- **Your objective**: Transcribe the material in full, exactly as written.
━━ Dataset content ━━
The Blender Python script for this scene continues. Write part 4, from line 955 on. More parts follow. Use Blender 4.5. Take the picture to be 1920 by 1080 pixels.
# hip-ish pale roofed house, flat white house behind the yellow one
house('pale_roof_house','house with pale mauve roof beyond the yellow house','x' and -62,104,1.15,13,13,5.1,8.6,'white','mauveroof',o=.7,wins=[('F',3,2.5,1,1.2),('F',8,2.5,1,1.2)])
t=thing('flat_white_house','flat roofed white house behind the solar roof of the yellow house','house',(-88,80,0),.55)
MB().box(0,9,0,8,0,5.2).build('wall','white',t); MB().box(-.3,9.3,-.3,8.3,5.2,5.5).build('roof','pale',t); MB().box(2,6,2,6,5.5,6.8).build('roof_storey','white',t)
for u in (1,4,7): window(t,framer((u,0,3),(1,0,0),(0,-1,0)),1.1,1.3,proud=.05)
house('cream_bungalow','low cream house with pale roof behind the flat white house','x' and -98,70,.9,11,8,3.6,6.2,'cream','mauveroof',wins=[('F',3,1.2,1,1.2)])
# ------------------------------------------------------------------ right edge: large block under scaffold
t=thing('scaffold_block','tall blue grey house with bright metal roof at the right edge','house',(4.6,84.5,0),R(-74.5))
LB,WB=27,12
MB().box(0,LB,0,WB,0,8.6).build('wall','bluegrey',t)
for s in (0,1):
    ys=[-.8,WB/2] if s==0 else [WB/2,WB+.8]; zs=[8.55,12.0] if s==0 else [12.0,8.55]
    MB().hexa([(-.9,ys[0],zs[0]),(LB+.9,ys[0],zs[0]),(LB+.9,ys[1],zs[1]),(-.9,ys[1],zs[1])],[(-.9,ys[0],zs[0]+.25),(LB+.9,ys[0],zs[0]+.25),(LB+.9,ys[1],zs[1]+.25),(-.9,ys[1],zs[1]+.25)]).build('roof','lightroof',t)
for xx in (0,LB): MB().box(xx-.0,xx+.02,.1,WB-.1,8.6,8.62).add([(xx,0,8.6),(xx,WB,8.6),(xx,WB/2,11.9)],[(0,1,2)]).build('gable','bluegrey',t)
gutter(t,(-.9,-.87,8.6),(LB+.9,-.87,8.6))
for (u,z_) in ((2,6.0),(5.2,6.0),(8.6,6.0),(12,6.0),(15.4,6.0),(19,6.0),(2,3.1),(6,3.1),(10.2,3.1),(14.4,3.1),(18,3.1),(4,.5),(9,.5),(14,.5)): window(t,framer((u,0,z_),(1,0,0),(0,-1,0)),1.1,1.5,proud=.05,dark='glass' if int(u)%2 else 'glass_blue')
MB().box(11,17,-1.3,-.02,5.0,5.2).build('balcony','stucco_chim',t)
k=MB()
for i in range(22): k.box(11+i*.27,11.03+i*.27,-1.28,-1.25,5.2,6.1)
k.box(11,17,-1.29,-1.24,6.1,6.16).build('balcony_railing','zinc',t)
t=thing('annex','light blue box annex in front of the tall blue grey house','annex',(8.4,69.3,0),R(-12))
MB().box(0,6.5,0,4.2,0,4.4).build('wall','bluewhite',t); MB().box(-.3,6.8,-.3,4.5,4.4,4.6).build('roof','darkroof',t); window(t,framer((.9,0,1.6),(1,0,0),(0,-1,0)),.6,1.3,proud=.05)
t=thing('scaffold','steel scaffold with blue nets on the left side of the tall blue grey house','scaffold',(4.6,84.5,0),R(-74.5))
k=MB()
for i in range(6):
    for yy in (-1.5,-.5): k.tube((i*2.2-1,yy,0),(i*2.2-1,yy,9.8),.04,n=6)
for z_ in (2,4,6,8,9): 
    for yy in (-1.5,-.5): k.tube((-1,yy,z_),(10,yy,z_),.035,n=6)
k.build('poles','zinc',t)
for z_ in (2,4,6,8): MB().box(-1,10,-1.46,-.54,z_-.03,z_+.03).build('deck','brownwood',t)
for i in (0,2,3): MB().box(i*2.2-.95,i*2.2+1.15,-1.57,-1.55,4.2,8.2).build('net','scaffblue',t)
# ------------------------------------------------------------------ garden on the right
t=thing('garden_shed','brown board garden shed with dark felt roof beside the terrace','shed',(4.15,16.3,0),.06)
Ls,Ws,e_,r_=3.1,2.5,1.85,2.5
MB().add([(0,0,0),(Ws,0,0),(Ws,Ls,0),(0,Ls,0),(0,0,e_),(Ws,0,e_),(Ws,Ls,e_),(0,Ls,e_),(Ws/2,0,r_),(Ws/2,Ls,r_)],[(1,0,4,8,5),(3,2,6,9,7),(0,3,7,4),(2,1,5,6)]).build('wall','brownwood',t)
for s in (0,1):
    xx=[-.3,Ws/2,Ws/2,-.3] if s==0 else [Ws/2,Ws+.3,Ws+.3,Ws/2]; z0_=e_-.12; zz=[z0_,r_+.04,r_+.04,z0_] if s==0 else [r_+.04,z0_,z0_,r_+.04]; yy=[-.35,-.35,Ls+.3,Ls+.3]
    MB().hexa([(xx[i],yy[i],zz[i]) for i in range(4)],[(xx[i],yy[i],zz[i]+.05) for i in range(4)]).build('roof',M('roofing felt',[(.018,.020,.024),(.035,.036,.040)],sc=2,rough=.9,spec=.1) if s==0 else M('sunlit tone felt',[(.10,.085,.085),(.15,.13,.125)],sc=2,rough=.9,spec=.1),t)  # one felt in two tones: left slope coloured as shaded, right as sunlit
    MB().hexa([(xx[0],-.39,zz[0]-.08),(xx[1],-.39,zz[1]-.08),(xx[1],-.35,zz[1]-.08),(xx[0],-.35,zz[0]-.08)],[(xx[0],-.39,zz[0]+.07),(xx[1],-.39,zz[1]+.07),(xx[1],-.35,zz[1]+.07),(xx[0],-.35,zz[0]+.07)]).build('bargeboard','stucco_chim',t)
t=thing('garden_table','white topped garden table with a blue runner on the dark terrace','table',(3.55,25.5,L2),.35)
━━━
- **Worked solution**:
The Blender Python script for this scene continues. Write part 4, from line 955 on. More parts follow. Use Blender 4.5. Take the picture to be 1920 by 1080 pixels.
# hip-ish pale roofed house, flat white house behind the yellow one
house('pale_roof_house','house with pale mauve roof beyond the yellow house','x' and -62,104,1.15,13,13,5.1,8.6,'white','mauveroof',o=.7,wins=[('F',3,2.5,1,1.2),('F',8,2.5,1,1.2)])
t=thing('flat_white_house','flat roofed white house behind the solar roof of the yellow house','house',(-88,80,0),.55)
MB().box(0,9,0,8,0,5.2).build('wall','white',t); MB().box(-.3,9.3,-.3,8.3,5.2,5.5).build('roof','pale',t); MB().box(2,6,2,6,5.5,6.8).build('roof_storey','white',t)
for u in (1,4,7): window(t,framer((u,0,3),(1,0,0),(0,-1,0)),1.1,1.3,proud=.05)
house('cream_bungalow','low cream house with pale roof behind the flat white house','x' and -98,70,.9,11,8,3.6,6.2,'cream','mauveroof',wins=[('F',3,1.2,1,1.2)])
# ------------------------------------------------------------------ right edge: large block under scaffold
t=thing('scaffold_block','tall blue grey house with bright metal roof at the right edge','house',(4.6,84.5,0),R(-74.5))
LB,WB=27,12
MB().box(0,LB,0,WB,0,8.6).build('wall','bluegrey',t)
for s in (0,1):
    ys=[-.8,WB/2] if s==0 else [WB/2,WB+.8]; zs=[8.55,12.0] if s==0 else [12.0,8.55]
    MB().hexa([(-.9,ys[0],zs[0]),(LB+.9,ys[0],zs[0]),(LB+.9,ys[1],zs[1]),(-.9,ys[1],zs[1])],[(-.9,ys[0],zs[0]+.25),(LB+.9,ys[0],zs[0]+.25),(LB+.9,ys[1],zs[1]+.25),(-.9,ys[1],zs[1]+.25)]).build('roof','lightroof',t)
for xx in (0,LB): MB().box(xx-.0,xx+.02,.1,WB-.1,8.6,8.62).add([(xx,0,8.6),(xx,WB,8.6),(xx,WB/2,11.9)],[(0,1,2)]).build('gable','bluegrey',t)
gutter(t,(-.9,-.87,8.6),(LB+.9,-.87,8.6))
for (u,z_) in ((2,6.0),(5.2,6.0),(8.6,6.0),(12,6.0),(15.4,6.0),(19,6.0),(2,3.1),(6,3.1),(10.2,3.1),(14.4,3.1),(18,3.1),(4,.5),(9,.5),(14,.5)): window(t,framer((u,0,z_),(1,0,0),(0,-1,0)),1.1,1.5,proud=.05,dark='glass' if int(u)%2 else 'glass_blue')
MB().box(11,17,-1.3,-.02,5.0,5.2).build('balcony','stucco_chim',t)
k=MB()
for i in range(22): k.box(11+i*.27,11.03+i*.27,-1.28,-1.25,5.2,6.1)
k.box(11,17,-1.29,-1.24,6.1,6.16).build('balcony_railing','zinc',t)
t=thing('annex','light blue box annex in front of the tall blue grey house','annex',(8.4,69.3,0),R(-12))
MB().box(0,6.5,0,4.2,0,4.4).build('wall','bluewhite',t); MB().box(-.3,6.8,-.3,4.5,4.4,4.6).build('roof','darkroof',t); window(t,framer((.9,0,1.6),(1,0,0),(0,-1,0)),.6,1.3,proud=.05)
t=thing('scaffold','steel scaffold with blue nets on the left side of the tall blue grey house','scaffold',(4.6,84.5,0),R(-74.5))
k=MB()
for i in range(6):
    for yy in (-1.5,-.5): k.tube((i*2.2-1,yy,0),(i*2.2-1,yy,9.8),.04,n=6)
for z_ in (2,4,6,8,9): 
    for yy in (-1.5,-.5): k.tube((-1,yy,z_),(10,yy,z_),.035,n=6)
k.build('poles','zinc',t)
for z_ in (2,4,6,8): MB().box(-1,10,-1.46,-.54,z_-.03,z_+.03).build('deck','brownwood',t)
for i in (0,2,3): MB().box(i*2.2-.95,i*2.2+1.15,-1.57,-1.55,4.2,8.2).build('net','scaffblue',t)
# ------------------------------------------------------------------ garden on the right
t=thing('garden_shed','brown board garden shed with dark felt roof beside the terrace','shed',(4.15,16.3,0),.06)
Ls,Ws,e_,r_=3.1,2.5,1.85,2.5
MB().add([(0,0,0),(Ws,0,0),(Ws,Ls,0),(0,Ls,0),(0,0,e_),(Ws,0,e_),(Ws,Ls,e_),(0,Ls,e_),(Ws/2,0,r_),(Ws/2,Ls,r_)],[(1,0,4,8,5),(3,2,6,9,7),(0,3,7,4),(2,1,5,6)]).build('wall','brownwood',t)
for s in (0,1):
    xx=[-.3,Ws/2,Ws/2,-.3] if s==0 else [Ws/2,Ws+.3,Ws+.3,Ws/2]; z0_=e_-.12; zz=[z0_,r_+.04,r_+.04,z0_] if s==0 else [r_+.04,z0_,z0_,r_+.04]; yy=[-.35,-.35,Ls+.3,Ls+.3]
    MB().hexa([(xx[i],yy[i],zz[i]) for i in range(4)],[(xx[i],yy[i],zz[i]+.05) for i in range(4)]).build('roof',M('roofing felt',[(.018,.020,.024),(.035,.036,.040)],sc=2,rough=.9,spec=.1) if s==0 else M('sunlit tone felt',[(.10,.085,.085),(.15,.13,.125)],sc=2,rough=.9,spec=.1),t)  # one felt in two tones: left slope coloured as shaded, right as sunlit
    MB().hexa([(xx[0],-.39,zz[0]-.08),(xx[1],-.39,zz[1]-.08),(xx[1],-.35,zz[1]-.08),(xx[0],-.35,zz[0]-.08)],[(xx[0],-.39,zz[0]+.07),(xx[1],-.39,zz[1]+.07),(xx[1],-.35,zz[1]+.07),(xx[0],-.35,zz[0]+.07)]).build('bargeboard','stucco_chim',t)
t=thing('garden_table','white topped garden table with a blue runner on the dark terrace','table',(3.55,25.5,L2),.35)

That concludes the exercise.